DocAccess supports fillable PDFs by providing an accessible HTML version for reading, navigation, translation, and understanding the form content. Users can still download or open the original PDF to complete and submit the form in their PDF viewer. This ensures the form content is accessible, while preserving existing submission workflows. For more information, view the example PDF form.

Will DocAccess work on unpublished, searchable documents? Or does it only work on published documents?

DocAccess only works with publicly accessible document links.

  • It can process:

    • PDFs and other documents that are public on the web (anyone can access the URL).

    • Publicly linked documents on your own site or external sites you link to.

  • It cannot currently process:

    • Documents on intranets, behind logins, or otherwise not publicly accessible.

    • “Unpublished” documents that are not reachable through a public URL

The team is working on expanding to intranet/private environments, but the capability is not available yet.

Does DocAccess bypass intranet restrictions and allow access to intranet documents?

No. DocAccess does not bypass intranet restrictions or expose private content.

  • DocAccess can only activate on publicly accessible document links.

  • If a PDF is on an intranet, behind a login, VPN, or any access control, DocAccess cannot retrieve or process it.

  • It does not circumvent authentication, firewalls, or permissions in any way.

So if a document is restricted to your intranet, it will remain restricted; DocAccess will not make it publicly available or accessible from outside your environment.

Does DocAccess support Microsoft Single Sign-On?

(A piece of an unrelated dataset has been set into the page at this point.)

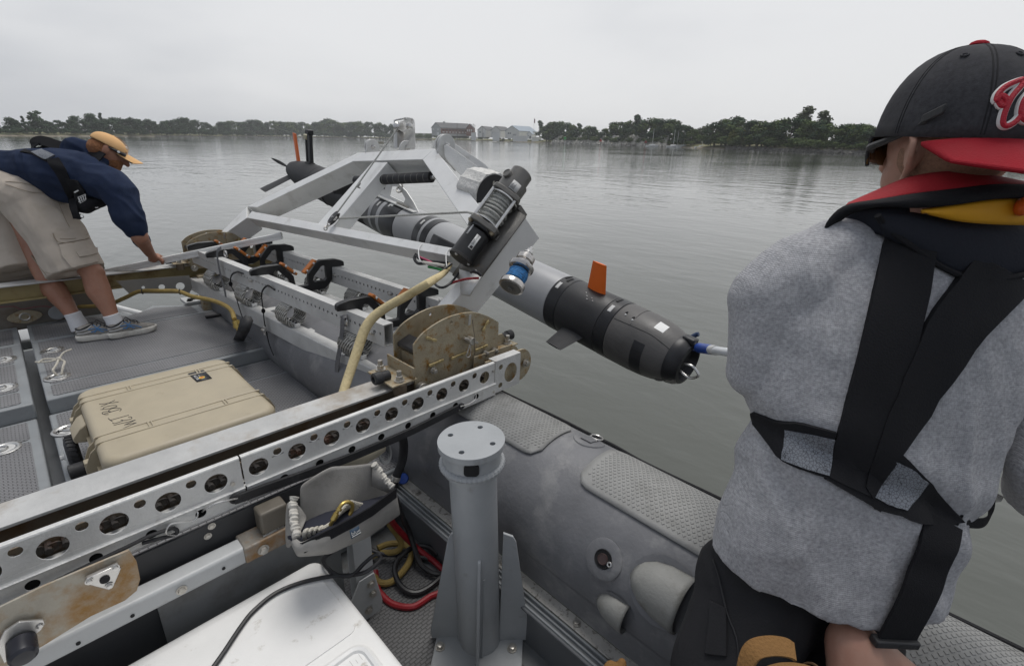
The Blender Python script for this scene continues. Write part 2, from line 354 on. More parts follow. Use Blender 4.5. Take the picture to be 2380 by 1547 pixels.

Yes. DocAccess supports SSO

If it’s possible to provide some more details about how the AI part of the tool works, I’d like to include that in my briefing to our leadership and Board.

  • DocAccess uses AI in a few focused places to turn PDFs into an accessible, interactive experience, without requiring manual remediation for most documents:

    • PDF - Accessible HTML transcript generation

  • AI helps interpret layout/structure (headings, lists, reading order), extract text (including from scanned PDFs through OCR), and produce WCAG 2.1 AA friendly HTML output.

    • Image Understanding + Alt text

  • For figures, charts, maps, and other visuals, AI generates descriptive alternative text for the transcript view (and can incorporate any existing PDF alt text where available).

    • Complexity detection + routing

  • AI flags pages that are likely high complexity (dense tables, diagrams, low-quality scans, handwriting) so they can recive additional review/handling. Often including human accessibility specialist review at no extra cost.

    • Ask questions

  • AI powers the feature that lets end users ask natural-language questions about a document and get answers grounded in that documents content. Its designed to work even with typos and in multiple languages.

    • Translation workflow

  • AI supports on-the-fly translation of the accessible transcript into over 150 languages using Google Translate, with prioritization based on languages commonly spoken in the service area.

    • Change detection + reprocessing triggers

  • When a PDF changes at the same URL, the system detects the change and automatically initiates reprocessing so the transcript stays current.